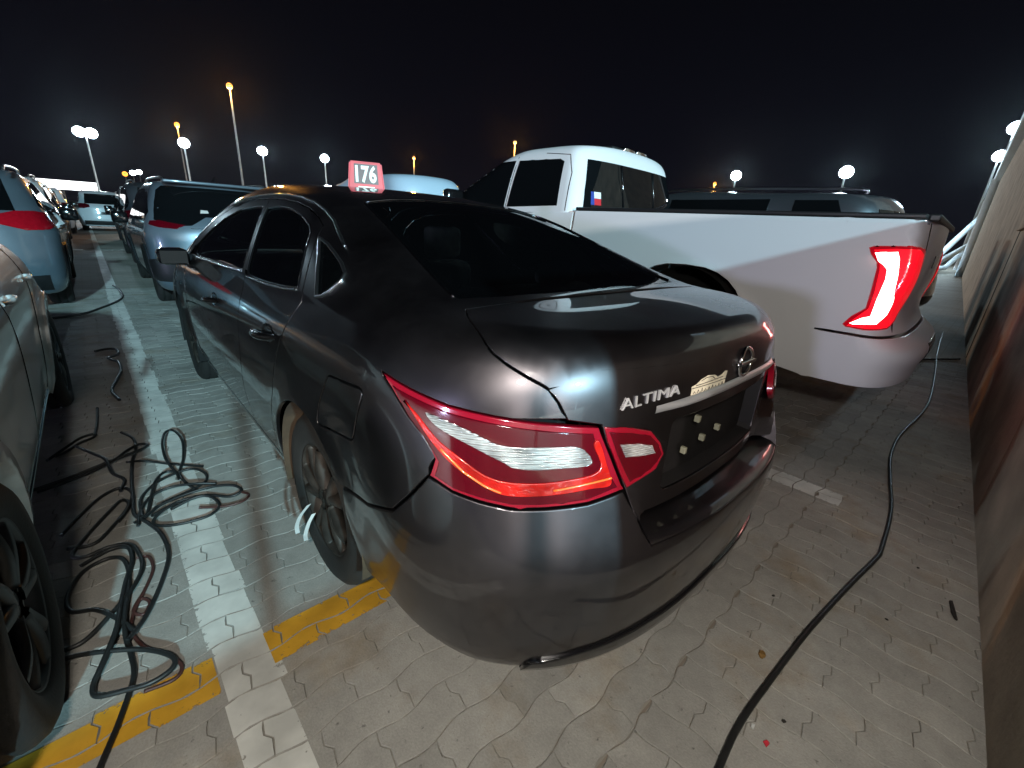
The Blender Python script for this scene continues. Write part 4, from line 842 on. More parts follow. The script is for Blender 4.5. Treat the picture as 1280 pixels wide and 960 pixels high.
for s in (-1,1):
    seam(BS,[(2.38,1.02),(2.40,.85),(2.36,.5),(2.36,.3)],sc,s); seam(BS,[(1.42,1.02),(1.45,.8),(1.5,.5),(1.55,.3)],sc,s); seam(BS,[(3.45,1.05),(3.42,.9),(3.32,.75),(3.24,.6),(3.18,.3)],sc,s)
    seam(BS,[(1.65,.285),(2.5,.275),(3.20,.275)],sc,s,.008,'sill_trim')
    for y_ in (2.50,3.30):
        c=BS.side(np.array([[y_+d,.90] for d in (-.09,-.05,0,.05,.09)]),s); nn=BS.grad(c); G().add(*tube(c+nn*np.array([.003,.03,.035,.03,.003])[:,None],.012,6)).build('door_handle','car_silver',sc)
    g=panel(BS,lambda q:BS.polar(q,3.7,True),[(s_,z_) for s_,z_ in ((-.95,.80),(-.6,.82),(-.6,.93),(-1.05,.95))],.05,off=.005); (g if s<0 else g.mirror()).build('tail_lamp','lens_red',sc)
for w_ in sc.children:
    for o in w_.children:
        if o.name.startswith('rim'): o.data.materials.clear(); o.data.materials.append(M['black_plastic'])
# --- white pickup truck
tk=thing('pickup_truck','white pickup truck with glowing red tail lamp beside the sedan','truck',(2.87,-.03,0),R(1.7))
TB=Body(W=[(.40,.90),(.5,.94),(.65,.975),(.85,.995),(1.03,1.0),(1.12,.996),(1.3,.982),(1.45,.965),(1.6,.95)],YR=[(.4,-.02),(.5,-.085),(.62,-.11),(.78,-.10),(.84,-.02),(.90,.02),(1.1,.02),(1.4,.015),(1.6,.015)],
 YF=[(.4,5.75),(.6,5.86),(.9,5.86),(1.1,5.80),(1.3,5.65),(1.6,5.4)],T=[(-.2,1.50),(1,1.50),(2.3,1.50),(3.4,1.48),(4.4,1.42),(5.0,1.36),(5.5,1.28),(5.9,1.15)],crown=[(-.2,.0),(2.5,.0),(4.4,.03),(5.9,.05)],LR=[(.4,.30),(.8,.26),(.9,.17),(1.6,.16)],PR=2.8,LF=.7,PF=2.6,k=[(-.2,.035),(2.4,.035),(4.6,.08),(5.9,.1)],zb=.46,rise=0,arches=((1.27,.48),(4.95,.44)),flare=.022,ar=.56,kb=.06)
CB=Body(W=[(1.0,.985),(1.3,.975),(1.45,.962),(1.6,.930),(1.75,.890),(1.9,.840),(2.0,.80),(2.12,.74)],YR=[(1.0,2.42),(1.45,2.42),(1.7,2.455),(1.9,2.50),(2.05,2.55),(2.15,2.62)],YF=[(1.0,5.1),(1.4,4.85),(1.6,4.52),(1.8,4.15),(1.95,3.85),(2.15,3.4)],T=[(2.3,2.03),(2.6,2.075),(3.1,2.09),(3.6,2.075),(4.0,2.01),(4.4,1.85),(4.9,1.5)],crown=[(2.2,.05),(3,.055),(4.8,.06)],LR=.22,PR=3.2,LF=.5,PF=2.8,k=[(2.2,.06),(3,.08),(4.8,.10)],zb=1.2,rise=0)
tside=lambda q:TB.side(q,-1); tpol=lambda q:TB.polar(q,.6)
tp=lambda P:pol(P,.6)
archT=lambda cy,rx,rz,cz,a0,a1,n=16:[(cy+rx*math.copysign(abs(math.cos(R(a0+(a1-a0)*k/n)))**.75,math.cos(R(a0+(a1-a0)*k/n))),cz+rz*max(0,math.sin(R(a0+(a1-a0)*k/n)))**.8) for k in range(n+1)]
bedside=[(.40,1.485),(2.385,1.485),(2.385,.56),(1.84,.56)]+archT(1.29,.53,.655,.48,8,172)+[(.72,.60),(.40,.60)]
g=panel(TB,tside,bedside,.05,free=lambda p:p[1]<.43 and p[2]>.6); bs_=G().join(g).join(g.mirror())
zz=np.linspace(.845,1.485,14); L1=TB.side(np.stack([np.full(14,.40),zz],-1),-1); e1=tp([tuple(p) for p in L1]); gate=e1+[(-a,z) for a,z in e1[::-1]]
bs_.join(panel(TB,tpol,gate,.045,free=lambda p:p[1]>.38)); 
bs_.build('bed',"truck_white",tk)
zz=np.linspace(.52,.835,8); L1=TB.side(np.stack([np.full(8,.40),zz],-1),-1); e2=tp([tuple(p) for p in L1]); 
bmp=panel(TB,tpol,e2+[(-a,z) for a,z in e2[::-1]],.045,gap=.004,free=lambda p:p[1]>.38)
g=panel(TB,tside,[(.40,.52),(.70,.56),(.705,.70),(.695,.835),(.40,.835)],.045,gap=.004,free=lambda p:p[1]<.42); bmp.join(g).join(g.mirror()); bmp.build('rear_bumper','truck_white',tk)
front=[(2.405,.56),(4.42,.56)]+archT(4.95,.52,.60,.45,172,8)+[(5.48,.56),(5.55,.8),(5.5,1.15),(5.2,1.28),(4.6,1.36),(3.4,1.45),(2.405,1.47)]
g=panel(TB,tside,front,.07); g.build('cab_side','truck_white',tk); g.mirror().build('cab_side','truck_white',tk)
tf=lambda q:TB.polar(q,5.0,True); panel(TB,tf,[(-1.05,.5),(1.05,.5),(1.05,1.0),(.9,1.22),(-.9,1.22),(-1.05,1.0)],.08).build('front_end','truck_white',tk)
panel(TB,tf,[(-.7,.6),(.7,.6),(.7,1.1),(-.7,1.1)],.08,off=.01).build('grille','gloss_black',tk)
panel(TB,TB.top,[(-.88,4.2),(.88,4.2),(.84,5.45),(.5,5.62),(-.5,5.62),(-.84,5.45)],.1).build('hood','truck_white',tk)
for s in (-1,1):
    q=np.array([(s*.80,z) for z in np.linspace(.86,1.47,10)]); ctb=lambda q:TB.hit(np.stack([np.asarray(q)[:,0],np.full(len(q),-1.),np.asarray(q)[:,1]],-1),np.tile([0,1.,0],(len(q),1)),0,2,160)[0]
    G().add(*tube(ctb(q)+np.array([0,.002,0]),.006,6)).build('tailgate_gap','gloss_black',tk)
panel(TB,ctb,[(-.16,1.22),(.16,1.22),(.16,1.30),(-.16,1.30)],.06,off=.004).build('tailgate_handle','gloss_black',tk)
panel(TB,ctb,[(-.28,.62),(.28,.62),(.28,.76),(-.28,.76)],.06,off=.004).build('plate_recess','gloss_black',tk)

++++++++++

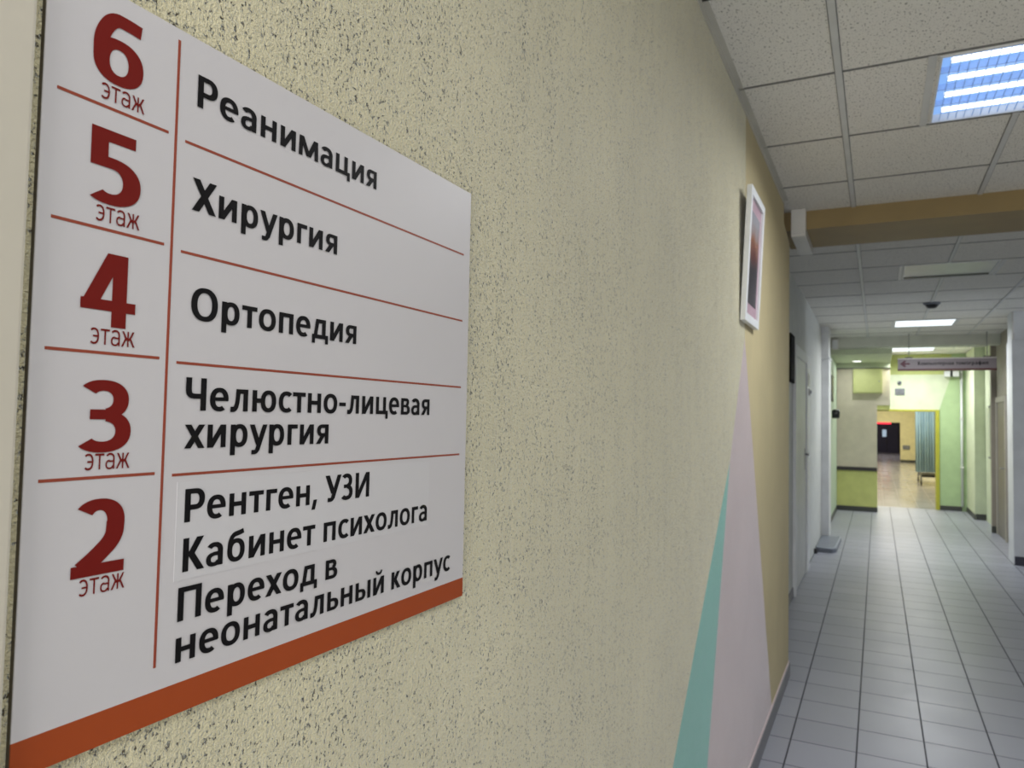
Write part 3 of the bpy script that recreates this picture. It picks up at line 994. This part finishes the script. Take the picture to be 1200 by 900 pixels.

++++++++++

## Task to complete
Report every line in the data above in which the word "Write" appears.

## Written solution
The Blender Python script for this scene continues. Write part 4, from line 842 on. More parts follow. The script is for Blender 4.5. Treat the picture as 1280 pixels wide and 960 pixels high.
Write part 3 of the bpy script that recreates this picture. It picks up at line 994. This part finishes the script. Take the picture to be 1200 by 900 pixels.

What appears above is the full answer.